WHAT THIS TASK INVOLVES: Set out every line bearing the string "from".

COLLECTED MATERIAL:
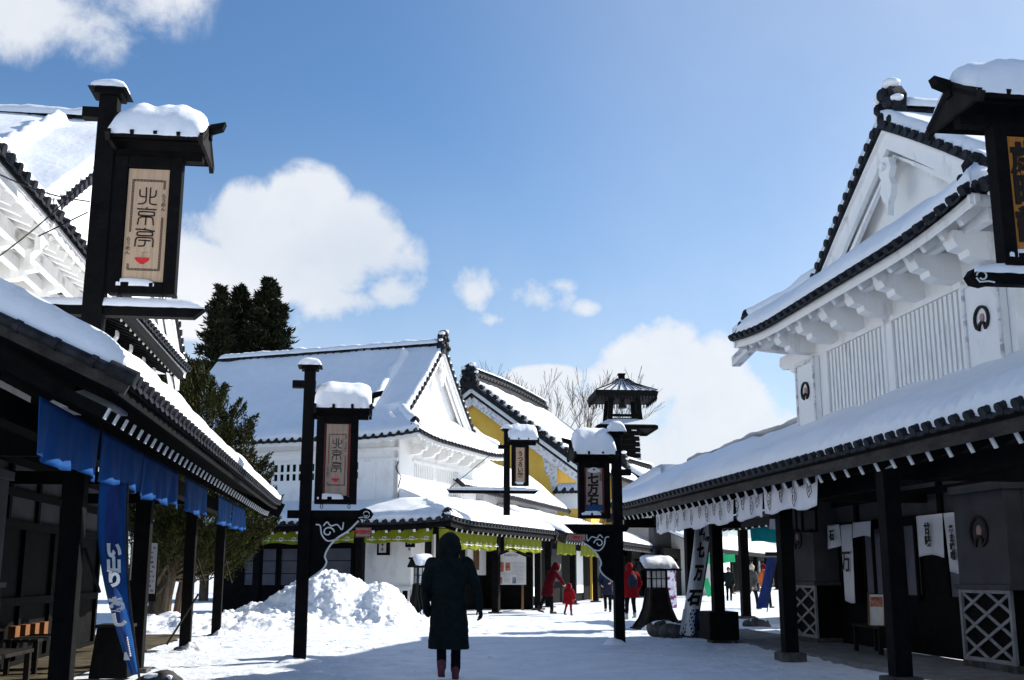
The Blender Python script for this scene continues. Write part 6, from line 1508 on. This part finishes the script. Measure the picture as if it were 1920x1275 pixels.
def person(loc, face, label, H=1.68, coat='coat_black', hem=.42, hood=True, hat=None, lean=0, arms=None, feet=((-.10, .22, .0), (.10, -.24, .06)), shoes='boot', legs='trousers', voxel=.016, girth=1.0, hipz=.92, furry=False, headturn=(0, 0), cinch=0, hoodup=True, pack=None, name='person', child=False, glove=None, hoodw=1.0):
    k = H / 1.70; r = empty(name, loc, face, label=label, cat='person'); g = girth
    sc = lambda p: Vector(p) * k
    def lp(x, y, z):    # leaned point of the upper body
        dz = z - hipz; return Vector((x, y + math.sin(lean) * dz, hipz + math.cos(lean) * dz)) * k
    hd = lp(headturn[0], .02 + headturn[1], 1.575 if not child else 1.56); nk = lp(0, 0, 1.42)
    hr = .105 * (1.35 if child else 1)
    if arms is None: arms = (((-.20, 0, 1.38), (-.27, -.06, 1.10), (-.25, .10, .86)), ((.20, 0, 1.38), (.28, .02, 1.10), (.27, -.14, .87)))
    # body: one continuous surface
    mb = MB(); mb.ball(hd, hr * k, 18, 14, (.82, .98, 1.12)); f = Vector((headturn[0], 1, -math.sin(lean) * .7)).normalized(); up = f.cross(Vector((0, 0, 1))).cross(f).normalized(); sd = f.cross(up)
    caps(mb, hd - up * .05 * k + f * .02 * k, hd - up * .075 * k + f * .055 * k, .06 * k, .045 * k); caps(mb, hd + f * .09 * k + up * .01 * k, hd + f * .118 * k - up * .02 * k, .010 * k, .016 * k)
    for s_ in (-1, 1): mb.ball(hd + sd * (s_ * hr * .86 * k), .022 * k, 8, 6, (.5, .8, 1.4))
    caps(mb, nk - Vector((0, 0, .04)), hd - up * .06 * k, .055 * k, .05 * k)
    secs = [lp(0, 0, z) for z in (.86, .98, 1.12, 1.26, 1.36, 1.42)]; rr = [(.15, .10), (.135, .095), (.13, .09), (.15, .10), (.15, .085), (.07, .06)]
    rings(mb, [(p.x, p.y, p.z, a * k * g * .95, b * k * g * .95) for p, (a, b) in zip(secs, rr)])
    AR = []
    for A in arms:
        S, E, Wr = lp(*A[0]), lp(*A[1]), lp(*A[2]); AR.append((S, E, Wr)); caps(mb, S, E, .045 * k, .037 * k); caps(mb, E, Wr, .036 * k, .025 * k)
        d = (Wr - E).normalized(); hand(mb, Wr, d, Vector((-math.copysign(1, A[0][0]), .3, 0)), k * (.95 if voxel < .013 else 1.05))
    LG = []
    for i, (fx, fy, fz) in enumerate(feet):
        hx = math.copysign(.09, fx); hip = sc((hx, 0, .90)); ank = sc((fx, fy - .02, .09 + fz)); kn = (hip + ank) / 2 + Vector((0, (.07 if fz > .03 else .04) * k, .03 * k)); LG.append((hip, kn, ank))
        caps(mb, hip, kn, .075 * k, .05 * k); caps(mb, kn, ank, .048 * k, .035 * k); caps(mb, ank + Vector((0, -.02, -.03)) * k, ank + Vector((0, .12, -.055)) * k, .03 * k, .025 * k)
    fuse(mb, 'body', 'skin' if not glove else 'skin', r, voxel * .8, 2)
    if glove:
        mb = MB()
        for S, E, Wr in AR: hand(mb, Wr, (Wr - E).normalized(), Vector((-math.copysign(1, S.x), .3, 0)), k * 1.16); caps(mb, Wr - (Wr - E).normalized() * .05, Wr, .045 * k, .036 * k)
        fuse(mb, 'gloves', glove, r, voxel * .7, 1)
    # eyes and mouth
    mb = MB()
    for s_ in (-1, 1): mb.ball(hd + f * .098 * k + sd * (s_ * .034 * k) + up * .018 * k, .009 * k, 6, 5)
    mb.bar(hd + f * .102 * k - up * .058 * k - sd * .02 * k, hd + f * .102 * k - up * .058 * k + sd * .02 * k, .006, .006); mb.build('eyes_and_mouth', 'ink', r)
    # trousers
    mb = MB()
    for (hip, kn, ank) in LG: caps(mb, hip, kn, .098 * k * g, .070 * k); caps(mb, kn, ank + (kn - ank).normalized() * .01, .068 * k, .056 * k)
    rings(mb, [(0, 0, z * k, a * k * g, b * k * g) for z, a, b in ((.80, .15, .11), (.9, .165, .12), (1.0, .15, .11))]); fuse(mb, 'trousers', legs, r, voxel, 3, .008, 3)
    # shoes
    for (hip, kn, ank), (fx, fy, fz) in zip(LG, feet):
        mb = MB(); tl = math.atan2(fz, .25); a = ank + Vector((0, -.03, -.045)) * k; b = ank + Vector((0, .15 * math.cos(tl), -.05 - .16 * math.sin(tl) * (1 if fz > .02 else 0))) * k
        if fz > .02: b.z = max(b.z, .035 * k)
        caps(mb, a, b, .045 * k, .036 * k, 12, .85); caps(mb, ank + Vector((0, -.01, .06)) * k, a, .05 * k, .046 * k); mb.bar(a - Vector((0, .02, .035)) * k, b - Vector((0, -.03, .028)) * k, .08 * k, .02 * k); fuse(mb, 'shoe', shoes, r, voxel * .7, 2)
    # coat
    mb = MB()
    zs = [(hem, .235, .165), (hem + .12, .225, .16), (.80, .205, .155), (1.0, .19, .145), (1.15, .195, .15), (1.30, .205, .14), (1.38, .185, .12), (1.44, .12, .10), (1.48, .085, .085)]
    if child: zs = [(z, a * 1.12, b * 1.25) for z, a, b in zs]
    sec = []
    for z, a, b in zs:
        if z > .95: p = lp(0, 0, z)
        else: p = Vector((0, .3 * math.sin(lean) * (z - hipz), z)) * k
        if cinch and abs(z - 1.0) < .1: a *= .9
        sec.append((p.x, p.y, p.z, a * k * g, b * k * g))
    rings(mb, sec)
    for (S, E, Wr) in AR: caps(mb, S, E, .078 * k * g, .066 * k * g); caps(mb, E, Wr - (Wr - E).normalized() * .00, .064 * k * g, .052 * k * g)
    if hood and hoodup:
        hw = hoodw
        mb.ball(hd - f * .012 * k + Vector((0, 0, .006)), .135 * k * (1.12 if child else 1) * hw, 18, 12, (.93, 1.0, 1.15)); caps(mb, nk, hd - f * .03 * k, .11 * k, .12 * k * hw)
    elif hood: caps(mb, nk - f * .09 * k + Vector((-.06, 0, .0)), nk - f * .09 * k + Vector((.06, 0, .0)), .075 * k, .075 * k)
    o = fuse(mb, 'coat', coat, r, voxel, 4, .012 if voxel < .014 else .010, 7)
    if hood and hoodup:   # hood opening with trim, in front of the face
        mb = MB(); c = hd + f * .105 * k; pts = [c + (sd * math.cos(a) * .082 + up * math.sin(a) * .115) * k for a in [q * math.pi / 8 for q in range(17)]]; mb.tube(pts, .022 * k if furry else .012 * k, 6); mb.build('hood_trim', 'fur' if furry else coat, r, smooth=True)
        mb = MB(); mb.ball(c - f * .02 * k, .08 * k, 12, 8, (.85, .4, 1.15)); mb.build('face', 'skin', r, smooth=True)
    if hat: mb = MB(); mb.ball(hd + up * .035 * k - f * .01, .118 * k, 16, 10, (.95, 1.05, .95)); caps(mb, hd + up * .13 * k, hd + up * .15 * k, .02, .03); mb.build('hat', hat, r, smooth=True)
    elif not (hood and hoodup): mb = MB(); mb.ball(hd + up * .025 * k - f * .018, .114 * k, 16, 10, (.92, 1.0, 1.08)); mb.build('hair', 'hair', r, smooth=True)
    if pack:
        mb = MB(); c = lp(0, -.20, 1.16); mb.ball(c, .19 * k, 14, 10, (.85, .5, 1.15)); b_ = mb.build('backpack', pack, None, smooth=True); b_.location = loc; b_.rotation_euler = (0, 0, face); tag(b_, 'dark backpack worn by the walker in the red coat', 'bag')
    return r, AR, lp, k

# the walker in the foreground, seen from behind
wl = Vector((-.82, 14.95, 0)); wl.z = ground_h(wl.x, wl.y)
r, AR, lp, k = person(wl, 0, 'walker seen from behind in the middle foreground, long black hooded coat and dark trousers', H=1.80, coat='coat_black', hem=.36, girth=1.10, voxel=.0115, shoes='shoe', hoodw=1.2, glove='coat_black',
       arms=(((-.215, 0, 1.38), (-.285, .02, 1.12), (-.20, .16, .98)), ((.215, 0, 1.38), (.32, -.02, 1.12), (.375, -.04, .86))), feet=((-.075, -.10, .055), (.085, .10, 0)))
# striped bag at the walker's left side
c = wl + Vector((-.34, .05, .98)); b_ = empty('shoulder_bag', c, 0, label="dark bag with pale stripes at the hooded walker's left side", cat='bag')
mb = MB(); caps(mb, (-.0, 0, .28), (.06, 0, -.12), .05, .085, 12, .6); mb.build('bag_body', 'coat_black', b_, smooth=True)
mb = MB()
for dx in (-.055, -.015): mb.tube([(dx, -.045, .34), (dx - .015, -.065, .1), (dx + .03, -.06, -.16)], .008, 5)
mb.build('stripe', 'coat_grey', b_, smooth=True)

p1 = at(1028, 1153, 39.2); p1.z = .02
person(p1, R(-62), 'adult stooping in a long dark red hooded coat, reaching towards the child', H=1.74, coat='coat_crimson', hem=.58, lean=.38, furry=True, girth=1.12, voxel=.018,
       arms=(((-.20, 0, 1.36), (-.24, .06, 1.08), (-.20, .16, .88)), ((.20, 0, 1.36), (.26, .22, 1.16), (.20, .46, .98))), feet=((-.10, -.26, .08), (.10, .10, 0)), headturn=(0, .06))
p2 = at(1066, 1156, 37.6); p2.z = .02
person(p2, R(-35), 'small child in a bright red snowsuit walking beside the stooping adult', H=1.02, coat='coat_red', hem=.62, legs='coat_red', lean=.12, girth=1.35, voxel=.014, child=True, furry=True,
       feet=((-.13, -.16, .06), (.13, .10, 0)), arms=(((-.20, 0, 1.34), (-.30, .04, 1.10), (-.30, .12, .92)), ((.20, 0, 1.34), (.30, .05, 1.10), (.30, .14, .92))), hipz=.80)
p3 = at(1140, 1148, 41.0); p3.z = .02
person(p3, R(170), 'person in a dark navy coat standing left of the 七万石 sign post', H=1.66, coat='coat_navy', hem=.62, hood=False, voxel=.018,
       arms=(((-.20, 0, 1.38), (-.33, -.02, 1.14), (-.16, .12, 1.05)), ((.20, 0, 1.38), (.30, .0, 1.12), (.22, .14, .98))), feet=((-.08, .0, 0), (.10, -.16, .04)))
p4 = at(1184, 1163, 34.3); p4.z = .02
person(p4, R(15), 'walker in a bright red coat just right of the 七万石 sign post', H=1.64, coat='coat_red', hem=.66, lean=.12, hoodup=True, girth=1.18, voxel=.018, pack='coat_navy', shoes='pale_boot', feet=((-.15, .02, 0), (.16, .14, .05)),
       arms=(((-.20, 0, 1.38), (-.30, .0, 1.12), (-.16, .16, 1.0)), ((.20, 0, 1.38), (.32, .0, 1.10), (.26, .12, .88))))
p5 = at(1368, 1130, 58); p5.z = 0
person(p5, R(180), 'distant dark-clad person standing under the far green curtain', H=1.68, coat='coat_black', hem=.75, hood=False, voxel=.022, feet=((-.09, 0, 0), (.11, .06, 0)))
p6 = at(1412, 1142, 45); p6.z = 0
person(p6, R(-60), 'person in a grey-green coat with a pale hat striding behind the right arcade posts', H=1.70, coat='coat_grey', hem=.72, hood=False, hat='fur', voxel=.020, feet=((-.08, -.34, .10), (.10, .18, 0)))
p7 = at(1436, 1142, 46.5); p7.z = 0
person(p7, R(-60), 'person in an orange top and red knitted hat beside the grey-coated walker', H=1.70, coat='coat_orange', hem=.85, hood=False, hat='coat_red', voxel=.022, feet=((-.08, -.1, 0), (.10, .2, 0)))
# blue slanting banner foot beside them
banner(at(1446, 1045, 33), at(1428, 1140, 33), .3, .34, 'cobalt_cloth', 'dark blue leaning banner seen through the right arcade beside the red-hatted person', .03)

ANSWER:
The Blender Python script for this scene continues. Write part 6, from line 1508 on. This part finishes the script. Measure the picture as if it were 1920x1275 pixels.
# the walker in the foreground, seen from behind
r, AR, lp, k = person(wl, 0, 'walker seen from behind in the middle foreground, long black hooded coat and dark trousers', H=1.80, coat='coat_black', hem=.36, girth=1.10, voxel=.0115, shoes='shoe', hoodw=1.2, glove='coat_black',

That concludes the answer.